**Directions**
Your task is to count the lines of the entries below that include the word "were" and to give only the resulting number.

**Rows**
# # # #

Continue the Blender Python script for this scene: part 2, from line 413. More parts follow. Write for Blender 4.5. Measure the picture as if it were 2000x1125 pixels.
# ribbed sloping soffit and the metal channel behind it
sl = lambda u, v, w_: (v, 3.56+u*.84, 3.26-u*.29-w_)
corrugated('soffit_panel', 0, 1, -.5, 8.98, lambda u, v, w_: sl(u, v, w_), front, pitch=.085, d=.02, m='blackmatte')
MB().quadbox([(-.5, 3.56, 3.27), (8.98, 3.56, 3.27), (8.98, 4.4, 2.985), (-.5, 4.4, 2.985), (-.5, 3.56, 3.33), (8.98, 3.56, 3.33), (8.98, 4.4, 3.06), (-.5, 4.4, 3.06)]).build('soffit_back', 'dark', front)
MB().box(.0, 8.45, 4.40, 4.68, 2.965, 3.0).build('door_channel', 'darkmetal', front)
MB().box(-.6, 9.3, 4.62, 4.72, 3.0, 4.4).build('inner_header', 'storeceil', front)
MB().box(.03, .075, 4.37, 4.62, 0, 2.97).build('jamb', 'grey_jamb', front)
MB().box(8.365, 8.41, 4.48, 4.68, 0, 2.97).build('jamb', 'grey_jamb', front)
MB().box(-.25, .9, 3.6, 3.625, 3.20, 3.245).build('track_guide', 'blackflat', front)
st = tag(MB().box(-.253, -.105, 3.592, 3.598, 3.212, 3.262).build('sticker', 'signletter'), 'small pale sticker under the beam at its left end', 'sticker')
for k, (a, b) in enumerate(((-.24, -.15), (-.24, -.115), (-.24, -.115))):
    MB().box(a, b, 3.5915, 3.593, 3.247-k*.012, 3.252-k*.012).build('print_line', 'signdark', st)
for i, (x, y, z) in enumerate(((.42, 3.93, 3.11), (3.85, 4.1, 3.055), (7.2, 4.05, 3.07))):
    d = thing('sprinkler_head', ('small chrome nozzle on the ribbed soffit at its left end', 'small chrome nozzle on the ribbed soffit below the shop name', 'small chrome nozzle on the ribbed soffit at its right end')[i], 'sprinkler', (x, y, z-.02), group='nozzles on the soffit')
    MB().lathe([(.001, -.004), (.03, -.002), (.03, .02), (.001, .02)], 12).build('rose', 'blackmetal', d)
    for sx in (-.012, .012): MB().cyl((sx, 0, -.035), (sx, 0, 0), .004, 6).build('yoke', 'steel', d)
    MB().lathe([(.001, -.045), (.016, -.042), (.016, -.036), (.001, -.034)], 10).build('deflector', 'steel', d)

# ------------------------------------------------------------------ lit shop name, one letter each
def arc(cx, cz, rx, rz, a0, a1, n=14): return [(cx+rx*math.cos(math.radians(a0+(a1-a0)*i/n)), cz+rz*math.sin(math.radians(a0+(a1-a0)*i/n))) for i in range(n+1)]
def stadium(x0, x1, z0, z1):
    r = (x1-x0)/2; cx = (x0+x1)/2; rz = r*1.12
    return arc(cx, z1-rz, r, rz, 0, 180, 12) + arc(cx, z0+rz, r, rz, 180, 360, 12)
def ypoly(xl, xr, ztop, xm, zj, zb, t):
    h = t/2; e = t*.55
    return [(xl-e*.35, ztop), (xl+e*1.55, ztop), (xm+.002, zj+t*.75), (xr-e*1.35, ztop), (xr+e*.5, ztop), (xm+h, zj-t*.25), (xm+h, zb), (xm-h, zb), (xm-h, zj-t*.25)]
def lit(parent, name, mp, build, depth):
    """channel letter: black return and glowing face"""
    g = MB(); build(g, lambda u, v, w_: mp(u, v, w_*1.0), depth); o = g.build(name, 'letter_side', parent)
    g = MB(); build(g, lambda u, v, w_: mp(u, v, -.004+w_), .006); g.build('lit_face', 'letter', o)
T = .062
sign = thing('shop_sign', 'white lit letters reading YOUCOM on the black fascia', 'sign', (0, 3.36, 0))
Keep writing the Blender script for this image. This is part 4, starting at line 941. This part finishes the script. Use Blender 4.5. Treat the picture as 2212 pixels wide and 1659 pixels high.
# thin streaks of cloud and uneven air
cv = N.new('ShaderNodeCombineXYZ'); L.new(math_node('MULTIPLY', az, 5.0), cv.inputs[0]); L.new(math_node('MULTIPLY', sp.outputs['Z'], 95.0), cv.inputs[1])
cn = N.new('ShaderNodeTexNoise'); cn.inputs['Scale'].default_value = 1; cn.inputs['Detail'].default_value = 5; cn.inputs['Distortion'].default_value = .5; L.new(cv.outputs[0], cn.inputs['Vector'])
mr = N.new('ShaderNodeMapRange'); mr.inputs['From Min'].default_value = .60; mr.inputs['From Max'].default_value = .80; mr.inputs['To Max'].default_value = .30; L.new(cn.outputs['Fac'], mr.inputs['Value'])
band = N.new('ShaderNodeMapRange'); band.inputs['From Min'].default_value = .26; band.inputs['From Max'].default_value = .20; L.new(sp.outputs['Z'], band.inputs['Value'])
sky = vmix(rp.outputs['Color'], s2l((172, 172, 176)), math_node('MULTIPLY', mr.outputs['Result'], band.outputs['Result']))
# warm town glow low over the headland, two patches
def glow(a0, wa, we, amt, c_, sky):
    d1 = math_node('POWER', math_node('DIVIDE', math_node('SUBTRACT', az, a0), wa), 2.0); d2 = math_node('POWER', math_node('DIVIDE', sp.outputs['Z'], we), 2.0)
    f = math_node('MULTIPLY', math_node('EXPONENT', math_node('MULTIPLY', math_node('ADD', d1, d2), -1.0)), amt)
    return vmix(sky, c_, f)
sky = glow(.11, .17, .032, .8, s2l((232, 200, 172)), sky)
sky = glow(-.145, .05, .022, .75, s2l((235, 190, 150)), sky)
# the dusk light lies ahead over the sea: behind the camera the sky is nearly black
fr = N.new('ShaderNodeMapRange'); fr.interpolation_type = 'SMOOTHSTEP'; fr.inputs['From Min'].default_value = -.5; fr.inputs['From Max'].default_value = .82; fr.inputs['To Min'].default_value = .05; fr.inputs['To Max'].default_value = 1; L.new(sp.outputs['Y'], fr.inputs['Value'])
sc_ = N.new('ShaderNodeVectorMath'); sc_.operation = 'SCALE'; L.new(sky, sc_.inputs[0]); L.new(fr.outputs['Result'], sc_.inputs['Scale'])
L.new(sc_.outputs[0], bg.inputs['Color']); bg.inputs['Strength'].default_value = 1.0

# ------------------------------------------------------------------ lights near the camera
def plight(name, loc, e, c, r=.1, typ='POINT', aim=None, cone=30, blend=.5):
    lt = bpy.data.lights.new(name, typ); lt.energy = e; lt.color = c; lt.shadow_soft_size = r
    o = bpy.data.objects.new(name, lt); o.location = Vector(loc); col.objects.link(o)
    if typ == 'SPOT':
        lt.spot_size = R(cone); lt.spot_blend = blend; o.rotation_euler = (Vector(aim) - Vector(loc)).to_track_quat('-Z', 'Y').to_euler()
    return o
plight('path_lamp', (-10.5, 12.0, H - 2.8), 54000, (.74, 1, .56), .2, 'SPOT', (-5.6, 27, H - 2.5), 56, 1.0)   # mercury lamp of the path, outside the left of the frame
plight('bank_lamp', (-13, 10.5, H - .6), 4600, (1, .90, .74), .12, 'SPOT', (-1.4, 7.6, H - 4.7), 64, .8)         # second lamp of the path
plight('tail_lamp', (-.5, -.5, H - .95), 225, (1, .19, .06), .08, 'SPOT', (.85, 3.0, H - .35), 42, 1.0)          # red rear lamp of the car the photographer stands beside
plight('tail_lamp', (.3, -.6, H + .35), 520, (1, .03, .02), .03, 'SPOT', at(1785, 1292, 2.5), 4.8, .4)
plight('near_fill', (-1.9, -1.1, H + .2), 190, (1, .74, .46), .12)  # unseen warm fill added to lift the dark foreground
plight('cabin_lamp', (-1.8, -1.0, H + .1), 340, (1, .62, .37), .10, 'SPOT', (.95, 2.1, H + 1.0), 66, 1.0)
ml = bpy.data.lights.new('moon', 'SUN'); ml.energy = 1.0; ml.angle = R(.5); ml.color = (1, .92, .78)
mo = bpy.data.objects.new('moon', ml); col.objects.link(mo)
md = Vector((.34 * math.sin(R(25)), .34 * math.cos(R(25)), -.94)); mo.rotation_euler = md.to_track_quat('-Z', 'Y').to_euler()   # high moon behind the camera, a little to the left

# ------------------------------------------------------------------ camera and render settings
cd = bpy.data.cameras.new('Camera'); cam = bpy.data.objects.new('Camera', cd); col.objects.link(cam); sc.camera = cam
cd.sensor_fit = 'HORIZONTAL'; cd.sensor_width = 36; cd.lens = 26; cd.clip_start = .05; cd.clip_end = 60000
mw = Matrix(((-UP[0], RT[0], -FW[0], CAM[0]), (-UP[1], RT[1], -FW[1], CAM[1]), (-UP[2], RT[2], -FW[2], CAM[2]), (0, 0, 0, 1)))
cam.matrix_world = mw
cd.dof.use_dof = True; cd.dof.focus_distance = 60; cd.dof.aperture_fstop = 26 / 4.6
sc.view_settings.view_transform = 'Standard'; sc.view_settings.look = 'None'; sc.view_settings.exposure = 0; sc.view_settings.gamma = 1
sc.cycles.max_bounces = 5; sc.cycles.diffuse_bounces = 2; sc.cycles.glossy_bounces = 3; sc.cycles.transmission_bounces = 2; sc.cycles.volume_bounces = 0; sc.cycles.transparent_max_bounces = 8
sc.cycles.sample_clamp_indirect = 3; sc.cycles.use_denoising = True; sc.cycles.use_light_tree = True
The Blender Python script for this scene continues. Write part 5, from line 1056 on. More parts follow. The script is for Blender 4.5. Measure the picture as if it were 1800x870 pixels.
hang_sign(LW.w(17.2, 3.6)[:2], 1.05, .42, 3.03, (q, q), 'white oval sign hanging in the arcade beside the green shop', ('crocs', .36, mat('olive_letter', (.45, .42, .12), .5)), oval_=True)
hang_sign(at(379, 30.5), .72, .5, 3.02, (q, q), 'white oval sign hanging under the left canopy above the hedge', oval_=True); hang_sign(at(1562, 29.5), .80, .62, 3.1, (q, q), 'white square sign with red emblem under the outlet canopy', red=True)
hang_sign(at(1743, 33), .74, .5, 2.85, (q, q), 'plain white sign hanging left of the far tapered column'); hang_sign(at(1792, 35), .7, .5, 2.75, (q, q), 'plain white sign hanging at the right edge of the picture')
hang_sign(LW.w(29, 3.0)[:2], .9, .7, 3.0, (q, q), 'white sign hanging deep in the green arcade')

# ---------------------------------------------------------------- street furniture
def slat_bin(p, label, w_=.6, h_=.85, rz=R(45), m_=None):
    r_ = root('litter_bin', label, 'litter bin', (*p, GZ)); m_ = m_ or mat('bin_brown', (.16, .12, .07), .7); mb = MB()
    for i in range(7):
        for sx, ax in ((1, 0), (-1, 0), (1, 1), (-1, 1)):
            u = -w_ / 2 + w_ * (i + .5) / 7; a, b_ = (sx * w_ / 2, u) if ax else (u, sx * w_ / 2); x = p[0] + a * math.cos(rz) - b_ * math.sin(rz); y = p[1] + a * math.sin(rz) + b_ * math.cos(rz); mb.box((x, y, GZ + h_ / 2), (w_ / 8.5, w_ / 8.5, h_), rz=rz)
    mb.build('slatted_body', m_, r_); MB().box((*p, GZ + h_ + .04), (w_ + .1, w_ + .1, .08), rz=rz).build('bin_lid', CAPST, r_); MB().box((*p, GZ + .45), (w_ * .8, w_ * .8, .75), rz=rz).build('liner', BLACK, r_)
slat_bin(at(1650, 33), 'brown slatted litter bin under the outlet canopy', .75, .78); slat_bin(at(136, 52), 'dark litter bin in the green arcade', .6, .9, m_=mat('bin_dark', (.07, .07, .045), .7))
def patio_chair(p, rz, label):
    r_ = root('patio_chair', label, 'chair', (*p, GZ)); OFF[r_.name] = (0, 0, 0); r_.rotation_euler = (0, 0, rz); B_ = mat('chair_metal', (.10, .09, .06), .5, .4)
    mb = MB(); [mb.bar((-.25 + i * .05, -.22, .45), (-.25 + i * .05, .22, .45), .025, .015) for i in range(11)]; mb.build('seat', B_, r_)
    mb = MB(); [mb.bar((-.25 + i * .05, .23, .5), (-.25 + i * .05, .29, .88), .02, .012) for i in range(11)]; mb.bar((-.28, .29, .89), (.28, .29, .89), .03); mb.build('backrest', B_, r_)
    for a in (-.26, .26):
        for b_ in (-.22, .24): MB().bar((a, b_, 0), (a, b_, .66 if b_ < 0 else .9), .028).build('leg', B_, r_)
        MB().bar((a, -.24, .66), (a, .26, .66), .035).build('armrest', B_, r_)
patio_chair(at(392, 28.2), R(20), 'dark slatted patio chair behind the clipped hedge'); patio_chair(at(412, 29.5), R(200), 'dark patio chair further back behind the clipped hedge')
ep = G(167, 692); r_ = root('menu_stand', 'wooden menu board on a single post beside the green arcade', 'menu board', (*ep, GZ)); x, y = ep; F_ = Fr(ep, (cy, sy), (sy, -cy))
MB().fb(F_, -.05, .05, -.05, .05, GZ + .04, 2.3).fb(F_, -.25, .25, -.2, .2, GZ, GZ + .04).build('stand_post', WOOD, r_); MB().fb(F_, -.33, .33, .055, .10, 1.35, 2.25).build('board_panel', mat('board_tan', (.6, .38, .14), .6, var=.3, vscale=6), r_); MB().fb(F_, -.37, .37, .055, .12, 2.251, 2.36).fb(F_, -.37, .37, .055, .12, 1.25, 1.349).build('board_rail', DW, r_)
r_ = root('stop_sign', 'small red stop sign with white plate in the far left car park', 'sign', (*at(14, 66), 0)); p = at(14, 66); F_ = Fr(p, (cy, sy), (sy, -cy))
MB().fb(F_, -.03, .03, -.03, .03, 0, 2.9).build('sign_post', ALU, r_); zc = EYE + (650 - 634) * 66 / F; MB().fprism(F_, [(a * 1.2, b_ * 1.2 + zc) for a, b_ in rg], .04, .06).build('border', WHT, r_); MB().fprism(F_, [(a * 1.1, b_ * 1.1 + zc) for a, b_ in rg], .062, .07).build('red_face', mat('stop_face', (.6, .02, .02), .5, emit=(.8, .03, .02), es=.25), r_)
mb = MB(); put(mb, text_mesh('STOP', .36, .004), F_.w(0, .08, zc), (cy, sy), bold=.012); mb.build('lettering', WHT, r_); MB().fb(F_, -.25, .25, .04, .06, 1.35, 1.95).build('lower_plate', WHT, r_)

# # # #

**Written solution**
2